Diefenbaker’s ethos of inclusion and vision for “One Canada” would lie at the heart of his triumphant 1958 re-election campaign; a campaign that would yield the Tories the largest electoral majority in Canadian federal political history. It was a campaign that, to this point in Canadian history, was unparalleled in the outpouring of public emotion it generated.
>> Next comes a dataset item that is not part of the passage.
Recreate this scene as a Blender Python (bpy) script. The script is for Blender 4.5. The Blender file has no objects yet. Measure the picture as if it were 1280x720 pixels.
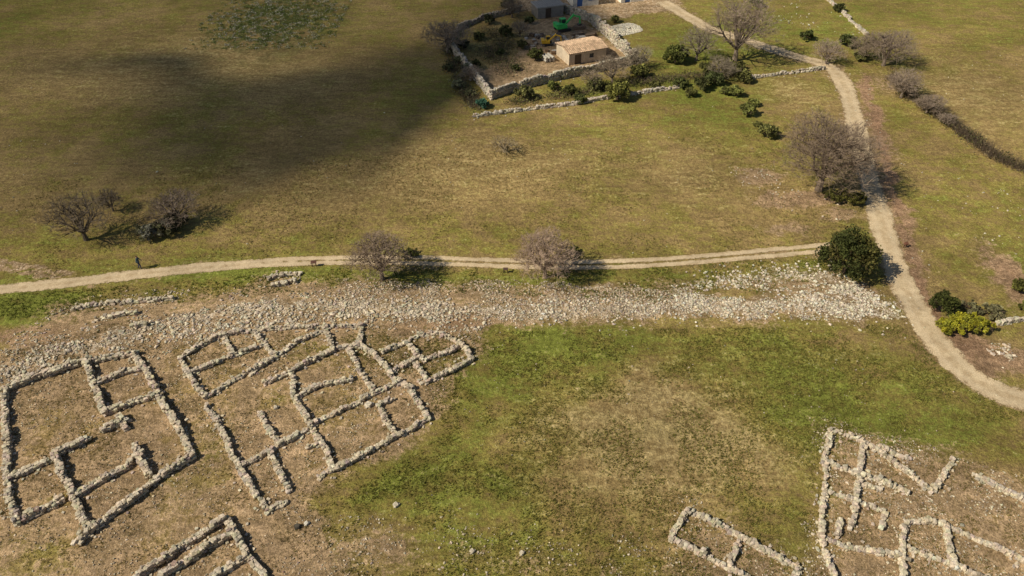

Diefenbaker surrogate Michael Starr would later recall:
That was the most fantastic election…I went into little places…where nobody ever saw a minister…Every meeting was jammed…sitting there in the front would be the first Ukrainian immigrants with shawls and hands gnarled from work…I would switch to Ukrainian and the tears would start to run down their faces…I don’t care who says what won the election; it was the emotional aspect that really caught on.
The Progressive Conservatives won the majority of seats in eight of 10 provinces, falling just one seat shy of netting the majority of seats in British Columbia. The election’s decisive outcome was a testament to the power of Diefenbaker’s unifying message and proof positive that Canada’s manifold regional and ethnic divisions were not insurmountable.
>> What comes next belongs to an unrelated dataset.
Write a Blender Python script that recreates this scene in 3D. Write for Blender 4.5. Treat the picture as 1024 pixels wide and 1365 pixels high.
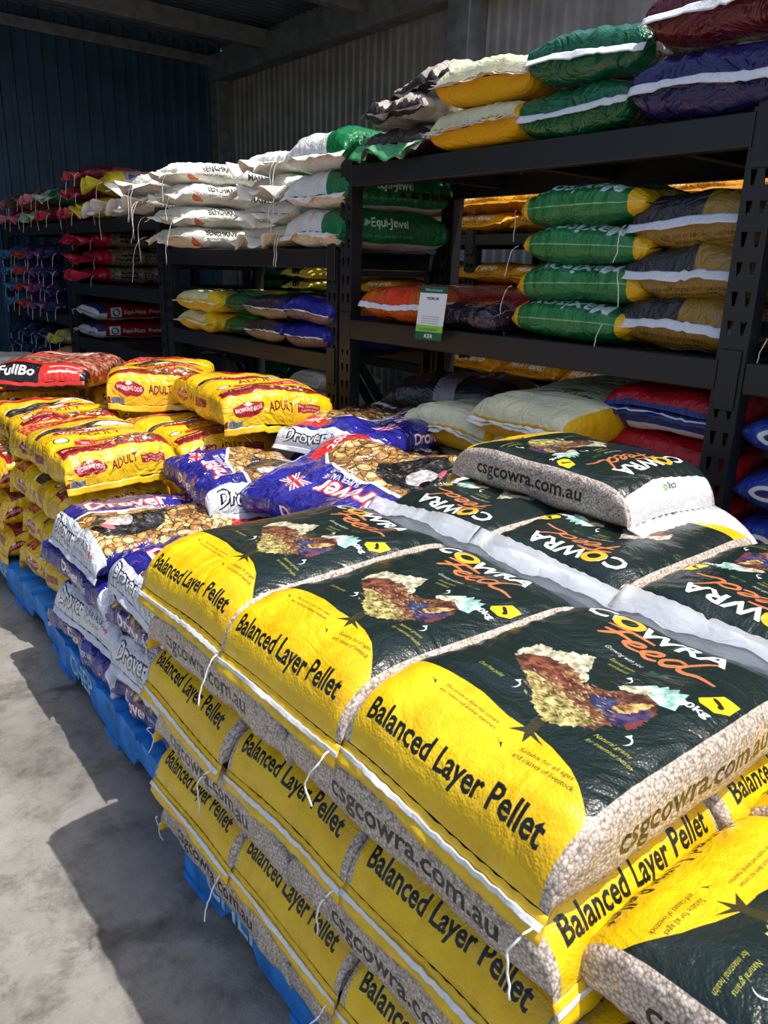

While undoubtedly more of a campaigner than a governing executive, Diefenbaker nevertheless leaves behind an important legacy of accomplishments as prime minister. Above all, he strived to secure legal and social equality for all Canadians; extending the franchise to First Nations, striking racial clauses from immigration laws, and, of course, fulfilling his lifelong goal of passing a Canadian Bill of Rights. Pivotally, Diefenbaker was the first prime minister to push back against an exclusivist national myth that accorded special status to Canadians with English and French ancestry.
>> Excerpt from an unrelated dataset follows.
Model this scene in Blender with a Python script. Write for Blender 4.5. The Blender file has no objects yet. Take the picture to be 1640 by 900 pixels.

This is not to say that Diefenbaker was a nihilist who perceived Canada as a colourless postnational state. On the contrary, “Dief the Chief” espoused an assertive, values-based civic nationalism; an obstinate moralism that often rubbed other world leaders the wrong way. He cast the tie-breaking vote ejecting South Africa from the Commonwealth of Nations over its apartheid policies. He would later fall on his sword by taking a principled stand against the continued U.S. interference in Canadian strategic affairs amidst an intensifying Cold War. Diefenbaker’s loss to White House favourite Lester B. Pearson in the 1963 federal election led philosopher George Grant to lament, “The impossibility of conservatism in our era is the impossibility of Canada.”
As Ben Woodfinden recently wrote in The Hub, Diefenbaker embodied an ecumenical, anti-Laurentian strain of conservatism, seeing Canada as “more than just two founding nations” and, instead, a tapestry of “distinctive interests, identities, and histories.”A Tory impulse and anti-Laurentian ideas drive Canadian conservatism https://thehub.ca/2022-08-17/ben-woodfinden-a-tory-impulse-and-anti-laurentian-ideas-drive-canadian-conservatism/ Yet, over the six decades since Diefenbaker’s ouster, Conservatives have stood by idly as the Liberal Party has claimed the mantle of Canada’s “party of diversity.”
Canada’s Conservatives can find their way back from the wilderness (and back into government) by saying no to division and embracing the unifying, empowering brand of conservatism embodied by John Diefenbaker. A dog-whistle-free conservatism that appeals to the “silent majority” of minorities who are proud to be in Canada, are tired of being used as pawns in elite culture wars, and see high-priced “anti-racism consultants” as the hucksters they are.
The “One Canada” conservatism of “Dief the Chief” is big-tent conservatism that can win again.